Article source: http://www.nytimes.com/2013/05/01/business/media/maria-shriver-to-return-to-nbc-news.html?partner=rss&emc=rss

Four Phone-Hacking Cases to Be Tests for Further Claims, Judge Says

“Otherwise we will be going on forever,” said the judge, Geoffrey Vos. “Some people may want to, but I don’t.” Judge Vos added that he wanted to “achieve a resolution of all these cases in the shortest possible time at the minimum possible cost.”

He said he would decide later which cases to bring forward, but that he was inclined to proceed with those brought by the actress Sienna Miller; the designer Kelly Hoppen; Andy Gray, a television sports commentator; and Skylet Andrew, a sports agent. Those cases have advanced further than some others, he said, and represent a range of issues and possible levels of damage.

Judge Vos made his remarks at a hearing intended to bring some order to the mushrooming civil actions proceeding against the News of the World. Last week, the newspaper admitted to illegally intercepting the voice-mail messages of eight public figures in the mid-2000’s. It apologized and offered to pay compensation.

At the hearing on Friday, it emerged that the paper had offered one of the victims, Ms. Miller, about $163,000 in damages, and given her a deadline of 21 days to consider the offer. Her lawyer, Hugh Tomlinson, said she had not yet decided what to do.

At least 12 other people have begun cases against the newspaper, and at the hearing a lawyer for the Metropolitan Police said that officers had discovered at least 91 possible victims, and potentially many more.

The courtroom was crammed with lawyers: for phone-hacking victims like Ms. Miller and Mr. Andrew; for the News of the World’s parent company, News Group Newspapers; for the police department, which has assigned 40 officers to the criminal case; and for Glenn Mulcaire, a private investigator hired in the mid-2000s by News of the World.

Along with the News of the World’s royalty reporter, Clive Goodman, Mr. Mulcaire was jailed in 2007 for hacking into the phones of aides to members of the royal family. Information found in his notebooks, which have been seized by the police, has led in the past few weeks to the detention and questioning of three senior News of the World journalists on suspicion of engaging in phone hacking.

At the hearing, Mr. Mulcaire’s lawyer, Alexandra Marzec, said he wanted to protect himself against possible criminal charges and was admitting to nothing.

“The admissions which have been made by News Group in the past week are made solely on behalf of News Group, and Mr. Mulcaire does not admit doing anything, and does not associate himself with these admissions,” Ms. Marzec said.

The police said that they were currently going through 9,200 pages of material seized from Mr. Mulcaire.

Meanwhile, in a separate but related case, the police said they were considering opening an investigation into whether journalists had paid police officers for information.

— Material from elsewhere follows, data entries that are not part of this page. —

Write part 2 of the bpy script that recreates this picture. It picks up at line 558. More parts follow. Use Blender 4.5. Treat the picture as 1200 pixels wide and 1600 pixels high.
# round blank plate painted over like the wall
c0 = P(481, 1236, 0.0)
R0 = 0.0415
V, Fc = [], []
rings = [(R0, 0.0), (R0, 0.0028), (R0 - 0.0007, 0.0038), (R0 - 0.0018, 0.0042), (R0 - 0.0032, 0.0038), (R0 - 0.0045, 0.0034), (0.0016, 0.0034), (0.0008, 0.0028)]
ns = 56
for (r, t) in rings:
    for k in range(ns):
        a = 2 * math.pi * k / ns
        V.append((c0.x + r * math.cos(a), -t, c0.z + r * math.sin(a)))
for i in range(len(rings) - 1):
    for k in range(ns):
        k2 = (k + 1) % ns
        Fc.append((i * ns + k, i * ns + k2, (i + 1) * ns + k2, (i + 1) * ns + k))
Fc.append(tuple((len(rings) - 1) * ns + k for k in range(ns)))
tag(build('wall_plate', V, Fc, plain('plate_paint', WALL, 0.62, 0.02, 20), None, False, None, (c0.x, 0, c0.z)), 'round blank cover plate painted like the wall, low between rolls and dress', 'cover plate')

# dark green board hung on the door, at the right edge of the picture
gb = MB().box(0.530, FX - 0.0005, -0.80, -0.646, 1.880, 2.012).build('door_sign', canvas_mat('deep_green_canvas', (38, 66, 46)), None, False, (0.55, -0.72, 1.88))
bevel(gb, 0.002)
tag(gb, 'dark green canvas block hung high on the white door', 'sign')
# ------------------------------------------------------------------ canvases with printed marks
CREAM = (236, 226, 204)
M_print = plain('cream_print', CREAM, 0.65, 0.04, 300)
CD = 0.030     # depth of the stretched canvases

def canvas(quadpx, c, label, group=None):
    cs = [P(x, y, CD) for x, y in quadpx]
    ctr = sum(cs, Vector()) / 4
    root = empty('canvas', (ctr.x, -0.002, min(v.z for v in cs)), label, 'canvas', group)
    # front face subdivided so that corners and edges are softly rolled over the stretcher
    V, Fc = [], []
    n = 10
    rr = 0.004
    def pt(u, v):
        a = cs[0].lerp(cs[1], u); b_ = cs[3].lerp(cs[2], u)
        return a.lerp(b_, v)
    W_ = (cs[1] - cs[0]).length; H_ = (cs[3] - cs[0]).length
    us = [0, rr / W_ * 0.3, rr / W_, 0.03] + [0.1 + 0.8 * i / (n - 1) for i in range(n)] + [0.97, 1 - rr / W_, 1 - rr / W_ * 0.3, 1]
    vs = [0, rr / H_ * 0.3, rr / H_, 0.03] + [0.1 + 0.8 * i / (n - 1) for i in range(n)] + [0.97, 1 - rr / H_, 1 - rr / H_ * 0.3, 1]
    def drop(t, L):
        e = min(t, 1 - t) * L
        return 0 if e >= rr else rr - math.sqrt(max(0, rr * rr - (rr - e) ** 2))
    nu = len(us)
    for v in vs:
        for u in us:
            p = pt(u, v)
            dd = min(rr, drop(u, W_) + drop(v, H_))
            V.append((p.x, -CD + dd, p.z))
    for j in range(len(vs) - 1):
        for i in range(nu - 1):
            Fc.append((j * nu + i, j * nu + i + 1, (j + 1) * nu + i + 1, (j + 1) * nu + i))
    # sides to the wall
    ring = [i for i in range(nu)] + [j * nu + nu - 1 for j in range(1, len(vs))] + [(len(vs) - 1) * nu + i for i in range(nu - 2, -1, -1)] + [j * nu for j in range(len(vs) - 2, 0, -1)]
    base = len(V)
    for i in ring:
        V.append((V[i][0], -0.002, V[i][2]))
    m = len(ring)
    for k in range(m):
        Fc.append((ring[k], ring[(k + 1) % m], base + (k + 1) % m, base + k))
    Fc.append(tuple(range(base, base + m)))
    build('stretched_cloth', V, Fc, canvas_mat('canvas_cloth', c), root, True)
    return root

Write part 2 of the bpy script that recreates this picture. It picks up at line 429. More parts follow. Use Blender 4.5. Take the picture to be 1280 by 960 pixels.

The move stems from remarks made in 2003 by Rebekah Brooks, a former News of the World editor and now the chief executive of News International, which is owned by Rupert Murdoch and is News Group’s parent company.

Mrs. Brooks told the culture and media committee at the time that “we have paid the police for information in the past.” Asked this week about the remark, Mrs. Brooks said in a letter to a different parliamentary group, the home affairs committee, that she had been speaking generally.

“I was responding to a specific line of questioning on how newspapers get information,” she wrote. “My intention was simply to comment on the widely held belief that payments had been made in the past to police officers. If, in doing so, I gave the impression that I had knowledge of any specific cases, I can assure you that this was not my intention.”

In a letter to the home affairs committee, Assistant Police Commissioner Cressida Dick said that a senior officer had been assigned “to conduct a scoping exercise to establish whether there are now any grounds for beginning a criminal investigation resulting from the comments made by Rebekah Brooks” in 2003.

A spokeswoman for News International said the company had no comment.